Leave out the pictures, and write out exactly the lines from the beginning of the material to the line holding "COL = S.collection", that line included, and nothing else.

· · · · ·

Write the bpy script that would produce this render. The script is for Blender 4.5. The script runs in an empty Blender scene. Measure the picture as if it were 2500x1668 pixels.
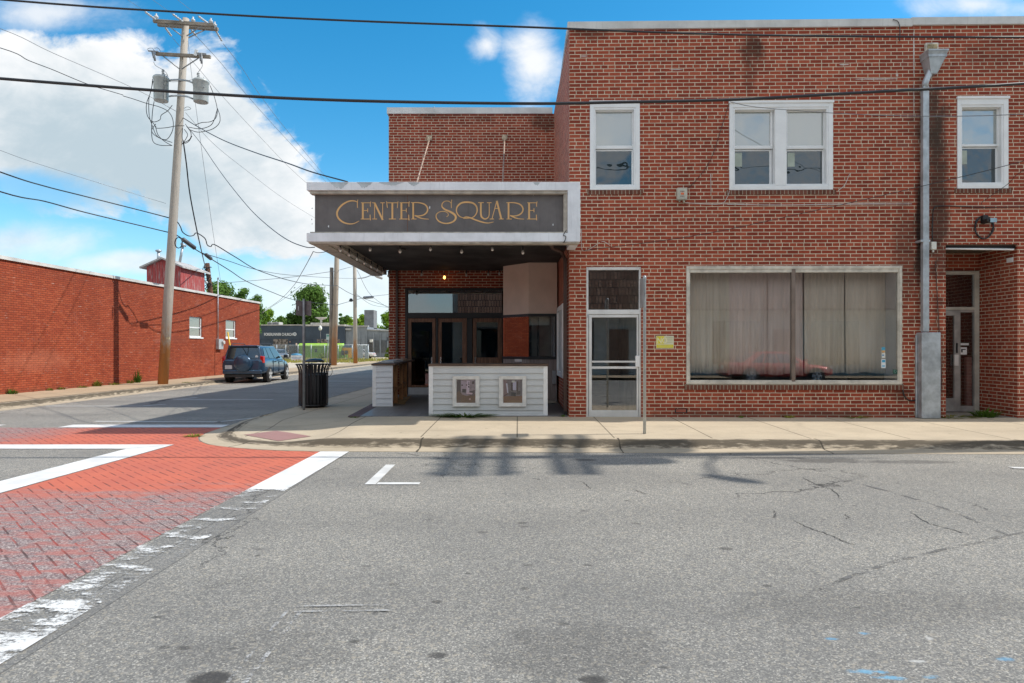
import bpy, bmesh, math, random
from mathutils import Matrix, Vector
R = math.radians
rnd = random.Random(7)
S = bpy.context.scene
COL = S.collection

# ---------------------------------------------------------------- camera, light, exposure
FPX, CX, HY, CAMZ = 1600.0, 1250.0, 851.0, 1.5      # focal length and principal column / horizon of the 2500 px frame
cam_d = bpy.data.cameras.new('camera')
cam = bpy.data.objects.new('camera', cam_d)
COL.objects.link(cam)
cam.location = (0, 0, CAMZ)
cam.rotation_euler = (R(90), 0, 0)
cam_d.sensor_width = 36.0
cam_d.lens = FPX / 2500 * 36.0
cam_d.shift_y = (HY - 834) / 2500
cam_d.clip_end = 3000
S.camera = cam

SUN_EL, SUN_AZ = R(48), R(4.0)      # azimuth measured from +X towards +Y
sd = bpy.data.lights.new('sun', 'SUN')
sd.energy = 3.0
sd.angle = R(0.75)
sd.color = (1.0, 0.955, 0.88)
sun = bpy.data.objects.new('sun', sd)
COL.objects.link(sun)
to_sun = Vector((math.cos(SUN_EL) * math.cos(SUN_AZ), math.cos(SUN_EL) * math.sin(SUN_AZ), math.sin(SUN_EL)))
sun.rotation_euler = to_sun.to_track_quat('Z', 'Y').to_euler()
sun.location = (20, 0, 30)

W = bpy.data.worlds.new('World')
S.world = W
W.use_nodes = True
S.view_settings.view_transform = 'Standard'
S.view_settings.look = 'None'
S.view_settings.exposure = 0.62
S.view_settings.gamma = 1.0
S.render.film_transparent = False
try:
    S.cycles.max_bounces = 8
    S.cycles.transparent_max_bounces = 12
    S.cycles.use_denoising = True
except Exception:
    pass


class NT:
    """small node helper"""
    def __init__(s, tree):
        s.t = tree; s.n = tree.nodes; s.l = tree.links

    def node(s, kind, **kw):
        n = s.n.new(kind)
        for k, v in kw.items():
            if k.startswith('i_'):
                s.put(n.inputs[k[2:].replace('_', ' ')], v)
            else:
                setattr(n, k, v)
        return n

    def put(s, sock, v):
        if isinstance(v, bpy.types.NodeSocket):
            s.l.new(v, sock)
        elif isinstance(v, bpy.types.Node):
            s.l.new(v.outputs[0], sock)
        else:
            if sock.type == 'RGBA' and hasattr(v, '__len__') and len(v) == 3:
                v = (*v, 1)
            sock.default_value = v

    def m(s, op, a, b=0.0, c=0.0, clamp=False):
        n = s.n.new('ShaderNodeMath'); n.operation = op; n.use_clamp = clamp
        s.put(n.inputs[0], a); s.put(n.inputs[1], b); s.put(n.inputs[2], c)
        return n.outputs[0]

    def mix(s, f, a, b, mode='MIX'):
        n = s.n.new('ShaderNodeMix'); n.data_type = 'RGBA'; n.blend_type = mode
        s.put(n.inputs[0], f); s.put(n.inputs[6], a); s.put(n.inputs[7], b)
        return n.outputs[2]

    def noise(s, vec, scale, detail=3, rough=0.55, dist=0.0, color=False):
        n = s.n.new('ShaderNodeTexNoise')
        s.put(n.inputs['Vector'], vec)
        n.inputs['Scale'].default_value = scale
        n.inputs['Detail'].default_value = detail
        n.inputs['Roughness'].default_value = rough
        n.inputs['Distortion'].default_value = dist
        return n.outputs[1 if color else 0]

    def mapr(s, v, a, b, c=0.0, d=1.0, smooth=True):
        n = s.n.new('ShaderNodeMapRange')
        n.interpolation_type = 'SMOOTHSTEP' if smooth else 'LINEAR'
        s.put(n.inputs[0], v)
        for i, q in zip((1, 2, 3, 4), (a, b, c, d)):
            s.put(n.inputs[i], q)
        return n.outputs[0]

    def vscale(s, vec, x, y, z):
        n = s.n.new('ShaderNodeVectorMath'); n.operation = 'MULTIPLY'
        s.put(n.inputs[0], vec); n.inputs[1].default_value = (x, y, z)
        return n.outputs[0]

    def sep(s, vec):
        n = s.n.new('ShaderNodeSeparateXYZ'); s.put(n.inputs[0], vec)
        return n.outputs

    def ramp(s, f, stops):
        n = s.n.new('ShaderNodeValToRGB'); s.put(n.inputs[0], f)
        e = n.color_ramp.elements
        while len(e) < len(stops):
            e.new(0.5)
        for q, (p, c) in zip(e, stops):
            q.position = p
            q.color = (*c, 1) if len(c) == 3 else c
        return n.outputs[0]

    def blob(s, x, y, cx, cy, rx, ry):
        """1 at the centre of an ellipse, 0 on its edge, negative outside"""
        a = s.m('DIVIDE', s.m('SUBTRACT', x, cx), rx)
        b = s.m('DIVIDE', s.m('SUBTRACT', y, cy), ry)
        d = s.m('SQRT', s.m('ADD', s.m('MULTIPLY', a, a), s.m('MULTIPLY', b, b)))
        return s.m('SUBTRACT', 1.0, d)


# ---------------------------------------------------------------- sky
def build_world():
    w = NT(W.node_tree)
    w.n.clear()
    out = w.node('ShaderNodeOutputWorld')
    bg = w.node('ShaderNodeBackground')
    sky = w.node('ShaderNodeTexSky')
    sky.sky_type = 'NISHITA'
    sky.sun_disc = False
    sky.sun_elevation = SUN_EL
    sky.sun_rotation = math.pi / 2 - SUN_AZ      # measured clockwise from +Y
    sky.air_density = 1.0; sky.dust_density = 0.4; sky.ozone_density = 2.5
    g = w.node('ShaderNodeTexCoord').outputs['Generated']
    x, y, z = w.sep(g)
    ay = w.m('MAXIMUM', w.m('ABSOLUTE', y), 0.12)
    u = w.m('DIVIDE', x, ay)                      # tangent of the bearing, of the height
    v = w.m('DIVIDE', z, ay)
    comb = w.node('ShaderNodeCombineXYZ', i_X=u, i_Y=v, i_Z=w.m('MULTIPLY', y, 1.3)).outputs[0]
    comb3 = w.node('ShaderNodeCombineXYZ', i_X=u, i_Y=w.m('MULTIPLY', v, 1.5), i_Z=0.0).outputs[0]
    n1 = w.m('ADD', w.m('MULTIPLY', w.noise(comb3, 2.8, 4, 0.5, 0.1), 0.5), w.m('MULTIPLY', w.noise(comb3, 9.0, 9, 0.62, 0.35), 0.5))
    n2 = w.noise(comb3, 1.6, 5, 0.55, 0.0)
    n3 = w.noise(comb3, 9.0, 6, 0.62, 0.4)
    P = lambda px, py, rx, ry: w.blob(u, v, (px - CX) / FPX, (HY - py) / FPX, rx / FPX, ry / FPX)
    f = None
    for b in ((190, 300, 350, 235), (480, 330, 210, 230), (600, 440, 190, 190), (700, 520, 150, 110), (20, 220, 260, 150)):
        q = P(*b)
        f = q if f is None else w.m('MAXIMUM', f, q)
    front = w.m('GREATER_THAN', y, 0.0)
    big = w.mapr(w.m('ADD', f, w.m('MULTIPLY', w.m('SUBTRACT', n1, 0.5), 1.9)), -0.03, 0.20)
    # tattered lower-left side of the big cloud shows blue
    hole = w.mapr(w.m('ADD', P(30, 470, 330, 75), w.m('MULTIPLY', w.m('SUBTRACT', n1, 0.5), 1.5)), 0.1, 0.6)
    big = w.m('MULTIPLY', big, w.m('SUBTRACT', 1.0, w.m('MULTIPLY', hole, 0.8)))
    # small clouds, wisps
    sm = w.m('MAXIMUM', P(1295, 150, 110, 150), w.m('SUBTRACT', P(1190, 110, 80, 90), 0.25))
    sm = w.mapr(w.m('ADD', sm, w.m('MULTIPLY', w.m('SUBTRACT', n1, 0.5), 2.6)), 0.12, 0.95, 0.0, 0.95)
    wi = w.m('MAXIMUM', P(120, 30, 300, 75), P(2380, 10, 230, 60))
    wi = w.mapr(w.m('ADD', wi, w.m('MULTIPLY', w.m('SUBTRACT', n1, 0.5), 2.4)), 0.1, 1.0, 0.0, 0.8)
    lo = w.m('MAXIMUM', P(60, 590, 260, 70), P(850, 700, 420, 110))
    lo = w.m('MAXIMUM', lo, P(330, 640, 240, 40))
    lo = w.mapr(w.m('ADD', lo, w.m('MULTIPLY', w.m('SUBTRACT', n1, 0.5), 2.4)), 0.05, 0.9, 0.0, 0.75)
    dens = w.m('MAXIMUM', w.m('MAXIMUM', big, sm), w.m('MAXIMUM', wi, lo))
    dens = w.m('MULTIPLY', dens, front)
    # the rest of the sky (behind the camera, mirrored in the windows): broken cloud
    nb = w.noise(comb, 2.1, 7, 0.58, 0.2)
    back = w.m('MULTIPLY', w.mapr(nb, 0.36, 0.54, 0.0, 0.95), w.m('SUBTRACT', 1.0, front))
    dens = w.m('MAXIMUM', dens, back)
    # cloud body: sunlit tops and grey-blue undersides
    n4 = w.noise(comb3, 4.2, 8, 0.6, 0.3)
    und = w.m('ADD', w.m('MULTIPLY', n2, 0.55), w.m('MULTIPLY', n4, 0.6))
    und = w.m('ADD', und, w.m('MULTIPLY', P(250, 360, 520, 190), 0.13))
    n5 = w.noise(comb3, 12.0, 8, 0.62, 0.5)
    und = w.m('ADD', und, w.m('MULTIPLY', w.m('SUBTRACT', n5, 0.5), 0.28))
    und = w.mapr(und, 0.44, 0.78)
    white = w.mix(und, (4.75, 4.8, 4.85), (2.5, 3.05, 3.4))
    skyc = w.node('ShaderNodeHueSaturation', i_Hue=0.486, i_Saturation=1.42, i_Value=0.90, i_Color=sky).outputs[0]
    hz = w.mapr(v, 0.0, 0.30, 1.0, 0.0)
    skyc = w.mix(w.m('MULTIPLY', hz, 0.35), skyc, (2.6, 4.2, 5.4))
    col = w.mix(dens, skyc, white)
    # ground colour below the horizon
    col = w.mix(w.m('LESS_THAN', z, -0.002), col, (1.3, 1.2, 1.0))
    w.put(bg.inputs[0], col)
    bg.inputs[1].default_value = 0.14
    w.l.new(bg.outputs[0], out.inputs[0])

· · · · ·

> [COMPLETE OUTPUT]
Write the bpy script that would produce this render. The script is for Blender 4.5. The script runs in an empty Blender scene. Measure the picture as if it were 2500x1668 pixels.
import bpy, bmesh, math, random
from mathutils import Matrix, Vector
R = math.radians
rnd = random.Random(7)
S = bpy.context.scene
COL = S.collection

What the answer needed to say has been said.